Work required → Retype every line from the start of the data down to and including the line with "K = 2688 / 2548.0". Skip the pictures.

──────── Data provided

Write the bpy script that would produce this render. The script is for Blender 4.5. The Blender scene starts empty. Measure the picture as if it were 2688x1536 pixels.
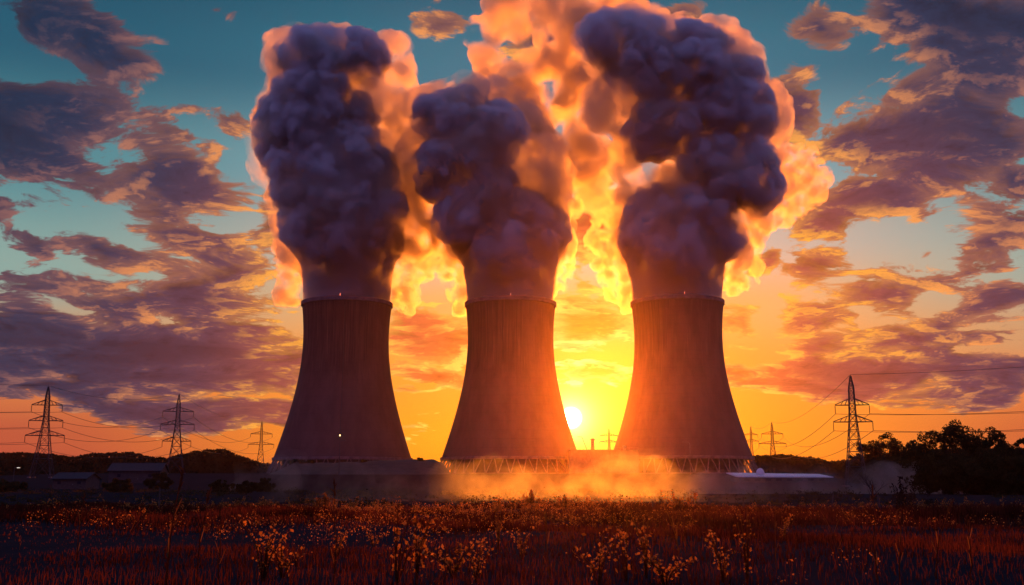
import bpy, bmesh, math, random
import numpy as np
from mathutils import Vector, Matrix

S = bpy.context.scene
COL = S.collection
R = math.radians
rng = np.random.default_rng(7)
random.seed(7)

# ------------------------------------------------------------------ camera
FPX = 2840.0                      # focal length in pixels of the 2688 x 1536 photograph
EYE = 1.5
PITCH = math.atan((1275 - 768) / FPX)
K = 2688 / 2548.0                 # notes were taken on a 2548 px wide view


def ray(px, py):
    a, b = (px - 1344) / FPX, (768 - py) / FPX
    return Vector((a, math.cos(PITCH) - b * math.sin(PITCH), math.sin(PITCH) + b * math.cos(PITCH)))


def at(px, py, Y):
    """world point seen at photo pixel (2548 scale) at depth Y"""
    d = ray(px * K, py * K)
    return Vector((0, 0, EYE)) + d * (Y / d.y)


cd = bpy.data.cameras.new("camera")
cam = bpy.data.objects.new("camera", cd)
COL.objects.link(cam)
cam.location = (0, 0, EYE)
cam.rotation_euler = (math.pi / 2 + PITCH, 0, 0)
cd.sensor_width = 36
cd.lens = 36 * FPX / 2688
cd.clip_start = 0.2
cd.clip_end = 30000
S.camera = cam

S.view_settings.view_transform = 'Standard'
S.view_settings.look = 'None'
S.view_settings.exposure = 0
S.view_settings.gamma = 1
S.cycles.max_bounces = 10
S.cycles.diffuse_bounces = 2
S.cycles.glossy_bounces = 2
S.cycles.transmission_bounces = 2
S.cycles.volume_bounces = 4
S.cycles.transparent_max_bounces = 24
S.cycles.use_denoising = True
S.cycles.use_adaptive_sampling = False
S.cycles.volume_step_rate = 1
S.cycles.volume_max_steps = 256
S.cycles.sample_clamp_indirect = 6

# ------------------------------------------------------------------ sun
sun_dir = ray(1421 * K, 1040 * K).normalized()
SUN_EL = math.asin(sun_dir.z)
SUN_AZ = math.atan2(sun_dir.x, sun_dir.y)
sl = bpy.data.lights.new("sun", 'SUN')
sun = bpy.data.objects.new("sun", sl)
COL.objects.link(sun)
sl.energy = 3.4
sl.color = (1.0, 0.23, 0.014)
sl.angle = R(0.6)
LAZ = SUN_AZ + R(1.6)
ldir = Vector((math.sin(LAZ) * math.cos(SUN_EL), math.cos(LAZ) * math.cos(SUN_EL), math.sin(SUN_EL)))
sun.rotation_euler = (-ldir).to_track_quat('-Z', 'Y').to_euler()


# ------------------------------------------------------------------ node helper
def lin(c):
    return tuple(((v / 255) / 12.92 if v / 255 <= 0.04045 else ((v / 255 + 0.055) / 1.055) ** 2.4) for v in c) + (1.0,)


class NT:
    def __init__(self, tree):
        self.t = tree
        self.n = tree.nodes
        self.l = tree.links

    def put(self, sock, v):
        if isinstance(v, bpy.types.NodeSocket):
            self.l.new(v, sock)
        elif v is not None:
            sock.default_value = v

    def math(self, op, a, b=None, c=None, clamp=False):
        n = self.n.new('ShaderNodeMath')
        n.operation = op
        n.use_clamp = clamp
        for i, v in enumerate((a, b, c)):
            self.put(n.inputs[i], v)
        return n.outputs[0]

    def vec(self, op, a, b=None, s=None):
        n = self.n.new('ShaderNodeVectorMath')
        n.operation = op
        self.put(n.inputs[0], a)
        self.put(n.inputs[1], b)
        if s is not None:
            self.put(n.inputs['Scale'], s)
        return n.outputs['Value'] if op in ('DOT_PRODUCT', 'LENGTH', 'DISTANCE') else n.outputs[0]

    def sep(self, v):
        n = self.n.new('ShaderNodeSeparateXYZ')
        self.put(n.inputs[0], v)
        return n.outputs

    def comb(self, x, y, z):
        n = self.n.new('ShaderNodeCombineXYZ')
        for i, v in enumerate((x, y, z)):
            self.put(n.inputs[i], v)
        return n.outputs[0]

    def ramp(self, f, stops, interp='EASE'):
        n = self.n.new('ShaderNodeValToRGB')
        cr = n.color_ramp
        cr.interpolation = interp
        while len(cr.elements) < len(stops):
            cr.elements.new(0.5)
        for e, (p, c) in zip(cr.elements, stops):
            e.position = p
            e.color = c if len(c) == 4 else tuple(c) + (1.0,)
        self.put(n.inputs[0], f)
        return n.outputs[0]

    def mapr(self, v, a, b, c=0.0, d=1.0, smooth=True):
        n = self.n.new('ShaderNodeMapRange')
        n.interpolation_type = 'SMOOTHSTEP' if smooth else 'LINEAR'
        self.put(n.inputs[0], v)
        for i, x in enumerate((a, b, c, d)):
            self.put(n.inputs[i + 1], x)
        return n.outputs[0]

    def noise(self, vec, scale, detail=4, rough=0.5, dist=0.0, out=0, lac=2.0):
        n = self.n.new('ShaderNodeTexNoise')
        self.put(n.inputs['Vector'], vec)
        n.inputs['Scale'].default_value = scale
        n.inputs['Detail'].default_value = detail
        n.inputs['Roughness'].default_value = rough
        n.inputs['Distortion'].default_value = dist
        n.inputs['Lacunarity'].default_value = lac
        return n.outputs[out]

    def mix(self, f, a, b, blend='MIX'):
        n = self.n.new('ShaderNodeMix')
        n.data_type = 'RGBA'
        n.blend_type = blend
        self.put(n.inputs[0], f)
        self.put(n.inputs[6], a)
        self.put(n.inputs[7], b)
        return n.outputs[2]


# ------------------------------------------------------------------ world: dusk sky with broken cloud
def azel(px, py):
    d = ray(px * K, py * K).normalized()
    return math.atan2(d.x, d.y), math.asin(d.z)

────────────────

Final result →
Write the bpy script that would produce this render. The script is for Blender 4.5. The Blender scene starts empty. Measure the picture as if it were 2688x1536 pixels.
import bpy, bmesh, math, random
import numpy as np
from mathutils import Vector, Matrix

S = bpy.context.scene
COL = S.collection
R = math.radians
rng = np.random.default_rng(7)
random.seed(7)

# ------------------------------------------------------------------ camera
FPX = 2840.0                      # focal length in pixels of the 2688 x 1536 photograph
EYE = 1.5
PITCH = math.atan((1275 - 768) / FPX)
K = 2688 / 2548.0                 # notes were taken on a 2548 px wide view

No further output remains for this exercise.